Zur Verdeutlichung hier zwei Tonwertkurven, links das lineare Profil, rechts das nicht-lineare Profil. Der linke untere Bereich stellt die Farbe schwarz dar, der rechte obere Bereich die Farbe weiß.

Lineare Tonwertkurve
Nicht-lineare Tonwertkurve

Wünschenswerter ist natürlich ein Profil, dass keinerlei Bearbeitungen an Kontrast und Tonwert der Aufnahmen enthält. Was tut man nun, wenn man kein lineares Profil des Kameraherstellers vorliegen hat. Brauchen ist nicht haben …

Auch hier gibt es zwei Möglichkeiten. Die einfache Methode ist, sich ein entsprechendes Profil zu besorgen. Es gibt ein Linear Profile Repository, aus dem man sich zu fast allen gängigen Kameras lineare Profile herunterladen kann. Wie man diese in Lightroom/Camera RAW installiert, wird in folgendem Video erklärt:

Die zweite, etwas unkomfortablere, aber ergiebigere Möglichkeit ist, sich selbst ein lineares Profil zu erstellen. Dazu muss man sich bei Abobe den DNG-Editor herunterladen. Dort lädt man eine RAW-Datei der betreffenden Kamera ein und erstellt ein lineares Profil. Wie das genau funktioniert und was es zu beachten gilt, erklärt dieses Video:

Die erste Verwendung eines linearen Profils mag zunächst etwas ernüchternd sein; unten siehst Du einen Bildvergleich – rechts das Adobe Farbe-Profil und rechts das lineare Profil, beides zunächst mit automatischen Einstellungen. Im Bild darunter (auch das Titelbild dieses Beitrages) siehst Du ein lineares Profil, was mit den Reglern in Lightroom in Richtung eines Kodak Ektar 100 bearbeitet wurde. Dieser Film eignet sich besonders für Landschaftsaufnahmen.

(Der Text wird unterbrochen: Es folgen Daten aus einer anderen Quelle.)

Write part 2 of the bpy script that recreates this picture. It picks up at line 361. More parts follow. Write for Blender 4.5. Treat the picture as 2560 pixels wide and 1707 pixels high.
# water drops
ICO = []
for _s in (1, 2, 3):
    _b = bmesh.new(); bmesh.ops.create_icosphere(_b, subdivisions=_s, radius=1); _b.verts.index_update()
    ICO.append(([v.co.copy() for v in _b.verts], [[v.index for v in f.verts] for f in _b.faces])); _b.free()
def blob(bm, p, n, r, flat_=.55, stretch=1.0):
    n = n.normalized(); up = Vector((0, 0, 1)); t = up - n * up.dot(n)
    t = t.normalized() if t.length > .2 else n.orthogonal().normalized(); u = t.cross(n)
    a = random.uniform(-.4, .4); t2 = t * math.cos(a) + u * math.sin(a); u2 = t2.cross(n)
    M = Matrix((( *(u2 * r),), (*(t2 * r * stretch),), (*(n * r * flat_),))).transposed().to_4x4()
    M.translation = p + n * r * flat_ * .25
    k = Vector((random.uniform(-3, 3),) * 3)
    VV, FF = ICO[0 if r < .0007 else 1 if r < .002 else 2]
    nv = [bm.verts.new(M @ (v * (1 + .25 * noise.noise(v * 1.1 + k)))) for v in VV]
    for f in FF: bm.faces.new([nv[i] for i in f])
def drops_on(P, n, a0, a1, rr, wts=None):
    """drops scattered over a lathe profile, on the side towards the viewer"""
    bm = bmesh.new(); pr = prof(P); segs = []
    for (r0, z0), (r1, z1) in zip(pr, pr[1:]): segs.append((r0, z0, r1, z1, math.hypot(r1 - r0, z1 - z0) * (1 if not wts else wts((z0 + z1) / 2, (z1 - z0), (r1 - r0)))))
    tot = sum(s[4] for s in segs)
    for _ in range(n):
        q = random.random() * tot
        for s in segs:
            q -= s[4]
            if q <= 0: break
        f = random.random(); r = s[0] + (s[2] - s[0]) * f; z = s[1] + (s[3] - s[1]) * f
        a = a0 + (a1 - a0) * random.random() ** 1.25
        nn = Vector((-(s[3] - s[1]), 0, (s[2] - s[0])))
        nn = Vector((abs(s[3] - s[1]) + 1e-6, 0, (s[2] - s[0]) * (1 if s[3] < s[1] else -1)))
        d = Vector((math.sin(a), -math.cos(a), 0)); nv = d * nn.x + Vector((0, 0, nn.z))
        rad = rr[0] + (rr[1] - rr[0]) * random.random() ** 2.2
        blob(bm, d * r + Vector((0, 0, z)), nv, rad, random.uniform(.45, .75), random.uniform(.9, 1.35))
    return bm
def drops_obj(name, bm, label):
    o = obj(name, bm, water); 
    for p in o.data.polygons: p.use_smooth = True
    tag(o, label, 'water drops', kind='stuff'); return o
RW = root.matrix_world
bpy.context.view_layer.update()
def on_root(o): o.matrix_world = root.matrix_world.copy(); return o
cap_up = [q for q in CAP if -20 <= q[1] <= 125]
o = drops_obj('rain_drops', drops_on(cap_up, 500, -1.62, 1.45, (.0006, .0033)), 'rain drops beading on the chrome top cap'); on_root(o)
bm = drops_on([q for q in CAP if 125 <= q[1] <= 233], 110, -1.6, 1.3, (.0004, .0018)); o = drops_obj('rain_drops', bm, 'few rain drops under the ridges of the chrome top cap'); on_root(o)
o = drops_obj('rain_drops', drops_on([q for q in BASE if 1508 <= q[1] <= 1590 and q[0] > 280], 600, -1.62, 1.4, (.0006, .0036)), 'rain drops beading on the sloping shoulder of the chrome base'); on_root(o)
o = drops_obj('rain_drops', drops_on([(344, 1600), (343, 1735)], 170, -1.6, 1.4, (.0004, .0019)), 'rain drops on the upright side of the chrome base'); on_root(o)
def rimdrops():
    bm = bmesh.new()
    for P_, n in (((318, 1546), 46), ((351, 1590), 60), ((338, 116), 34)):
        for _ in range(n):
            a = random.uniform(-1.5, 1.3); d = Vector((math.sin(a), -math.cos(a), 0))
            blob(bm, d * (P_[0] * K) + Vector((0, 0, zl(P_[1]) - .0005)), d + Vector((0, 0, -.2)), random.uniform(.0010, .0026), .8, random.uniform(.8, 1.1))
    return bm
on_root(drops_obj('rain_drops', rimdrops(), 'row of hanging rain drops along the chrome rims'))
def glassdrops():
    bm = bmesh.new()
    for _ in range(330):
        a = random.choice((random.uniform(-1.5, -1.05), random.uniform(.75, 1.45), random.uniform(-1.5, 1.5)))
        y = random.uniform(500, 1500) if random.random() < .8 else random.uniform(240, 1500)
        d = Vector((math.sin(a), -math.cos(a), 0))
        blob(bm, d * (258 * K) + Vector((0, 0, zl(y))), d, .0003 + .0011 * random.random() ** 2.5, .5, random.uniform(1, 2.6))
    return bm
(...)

links Abobe Farbe-Profil / rechts lineares Profil

Die Unterschiede scheinen auf den ersten Blick marginal zu sein, jedoch lassen sich die Regler in Lightroom wesentlich nuancierter und effektiver einsetzten, da sie in diesem Falle nicht „gegen“ ein Profil arbeiten müssen, das von Haus aus in den Tiefen sehr kontrastreich ist, in den hellen Bereichen jedoch kontrastärmer ist..

Mit einem linearen Profil sehen die Bilder am Monitor zunächst sehr ungewohnt, kontrastarm, bzw. flau aus. Beim Adobe-eigenen Profil sieht das zunächst etwas gefälliger aus, da in diesem Profil, wie bereits weiter oben erwähnt, Bearbeitungen enthalten sind. Das mag gefallen oder auch nicht.

Durch die Anwendung eines linearen Profils kann man nun sämtliche Pixel der Rohdatei von Grund auf bearbeiten. Ein lineares Profil erlaubt es dem Fotografen somit, eine Stufe weiter zurück in der freien Bildgestaltung zu gehen.

Der wichtigste Vorteil eines linearen Profils ist jedoch, dass nun alle weiteren Änderungen an Schiebereglern den maximalen Bereich umfassen und nicht den durch das Adobe Farbe-Profil stark eingeschränkten Bereich aufweisen.

Die Installation eines linearen Profils ist zwar mit etwas Aufwand verbunden, dieser entschädigt jedoch mit einer besseren Bildqualität und vollständiger Kontrolle über das Foto.